Creo que esta es una de las razones por las que la muestra de Gego en el museo Jumex en México es tan poderosa. Fue muy conmovedor ver, en directo, las características de este arte que solo conocía por fotografías y por relatos. Además, ese enfoque hacia la fragilidad que tenía Gego me hizo pensar en cómo la modernidad democrática era, en efecto, efímera.
Pero la obra de Gego es más que una profecía sobre cuán débil era nuestra democracia. Y la interpretación de su trabajo ha cambiado con el tiempo. Según Pablo León de la Barra, curador de arte latinoamericano en el museo Guggenheim, la obra de Gego fue vista como una alusión a los rizomas y otras ideas post estructuralistas en los ochenta, mientras que en los noventa se la leía como una crítica al neoliberalismo.
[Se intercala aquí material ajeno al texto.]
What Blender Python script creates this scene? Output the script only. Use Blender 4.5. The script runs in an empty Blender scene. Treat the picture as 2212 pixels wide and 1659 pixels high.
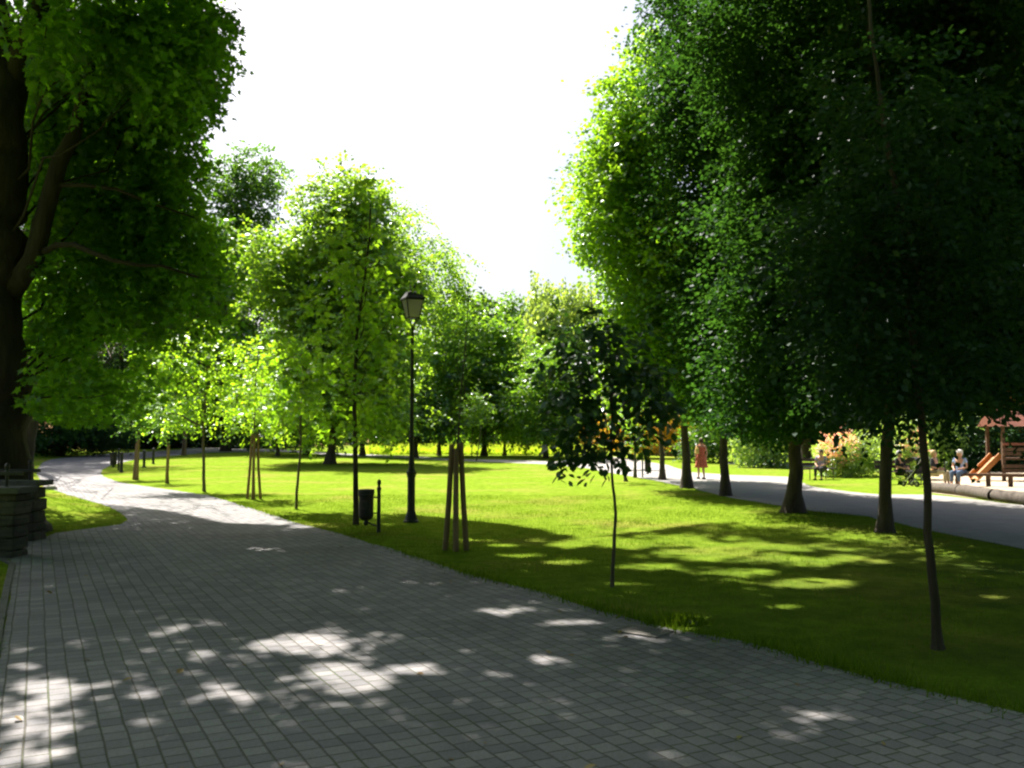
import bpy, math, random
import numpy as np
from math import radians, sin, cos, pi
from mathutils import Vector, Matrix

scene = bpy.context.scene
COL = scene.collection
R = np.random.RandomState
random.seed(4)

# ---------------------------------------------------------------- camera numbers
F = 1944.0; CX, CY = 1106.0, 829.5; EYE = 1.6
PITCH = math.atan((949 - CY) / F)
CP, SP = cos(PITCH), sin(PITCH)

def sstep(t):
    t = np.clip(t, 0, 1); return t * t * (3 - 2 * t)

_XLY = [0, 14.5, 18, 22, 26, 29.3, 39, 60, 80, 100, 160]
_XLX = [-7.7, -7.7, -7.7, -10, -12.8, -15, -20.5, -31, -37, -42, -60]
def H(x, y):
    """height of the ground"""
    x = np.asarray(x, float); y = np.asarray(y, float)
    z = 0.012 * np.maximum(0, y - 45) * sstep((y - 45) / 20)
    xl = np.interp(y, _XLY, _XLX)
    amp = 0.95 + 2.6 * sstep((y - 32) / 35)
    wid = 5.0 + 7 * sstep((y - 32) / 35)
    z = z + amp * sstep((xl - x - 0.15) / wid) * sstep((y - 14.6) / 3.2)
    # soft swells of the lawn
    z = z + 0.03 * np.sin(x * .35 + 1) * np.sin(y * .23) * sstep((y - 14) / 10) * sstep((x + 4 + y * .2) / 6)
    return z

def ray(vx, vy):
    a = (vx - CX) / F; b = (CY - vy) / F
    return a, CP - SP * b, SP + CP * b
def G(vx, vy, lift=0.0):
    """point of the ground that is seen at a picture position"""
    a, dy, dz = ray(vx, vy)
    lo, hi = 1.0, 700.0
    for _ in range(60):
        m = (lo + hi) / 2
        if EYE + dz / dy * m > float(H(a / dy * m, m)): lo = m
        else: hi = m
    y = lo; x = a / dy * y
    return Vector((x, y, float(H(x, y)) + lift))
def A(vx, vy, y):
    a, dy, dz = ray(vx, vy)
    return Vector((a / dy * y, y, EYE + dz / dy * y))
def proj(P):
    x, y, z = P[:, 0], P[:, 1], P[:, 2] - EYE
    dep = y * CP + z * SP; up = -y * SP + z * CP
    return CX + F * x / dep, CY - F * up / dep

# ---------------------------------------------------------------- sun
SUN_EL, SUN_AZ = radians(54), radians(27)          # azimuth to the left of straight ahead
TS = np.array([-sin(SUN_AZ) * cos(SUN_EL), cos(SUN_AZ) * cos(SUN_EL), sin(SUN_EL)])

# ---------------------------------------------------------------- materials
def nmat(name):
    m = bpy.data.materials.new(name); m.use_nodes = True
    nt = m.node_tree; nt.nodes.clear()
    out = nt.nodes.new('ShaderNodeOutputMaterial')
    return m, nt, out
def nd(nt, t, **kw):
    n = nt.nodes.new('ShaderNode' + t)
    for k, v in kw.items():
        if hasattr(n, k): setattr(n, k, v)
        else: n.inputs[k.replace('_', ' ')].default_value = v
    return n
def ramp(nt, src, stops):
    r = nt.nodes.new('ShaderNodeValToRGB')
    e = r.color_ramp.elements
    while len(e) < len(stops): e.new(0.5)
    for i, (p, c) in enumerate(stops):
        e[i].position = p; e[i].color = (*c, 1)
    nt.links.new(src, r.inputs[0]); return r.outputs[0]
def noise(nt, scale, detail=4, rough=.55, vec=None, dim='3D'):
    n = nt.nodes.new('ShaderNodeTexNoise'); n.inputs['Scale'].default_value = scale
    n.inputs['Detail'].default_value = detail; n.inputs['Roughness'].default_value = rough
    if vec is not None: nt.links.new(vec, n.inputs['Vector'])
    return n
def mixc(nt, fac, a, b, mode='MIX'):
    m = nt.nodes.new('ShaderNodeMix'); m.data_type = 'RGBA'; m.blend_type = mode
    for s, v in ((m.inputs[0], fac), (m.inputs[6], a), (m.inputs[7], b)):
        if hasattr(v, 'node'): nt.links.new(v, s)
        elif isinstance(v, tuple): s.default_value = (*v, 1)
        else: s.default_value = v
    return m.outputs[2]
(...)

Hoy, creo que Gego nos puede ayudar a recontextualizar qué significa ser venezolano.
Al final, lo que ella hizo fue llevar la línea a lugares insospechados y conectarla en formas interesantes. Ella decía que lo que hacía era “dibujar sin papel”. De un modo similar se expande por el mundo la diáspora venezolana, dándole sentido nuevo a los lugares que descubre, aprendiendo cosas nuevas, adaptando sus tradiciones. Las líneas que dan forma a lo que es ser venezolano están cambiando, evolucionando en nuevas fascinantes maneras fuera del medio donde esperábamos que estuvieran. Puede que no haya sido lo que queríamos, pero, igual que en las obras de Gego, aquí también hay una fortaleza única, y un profundo sentido de conexión.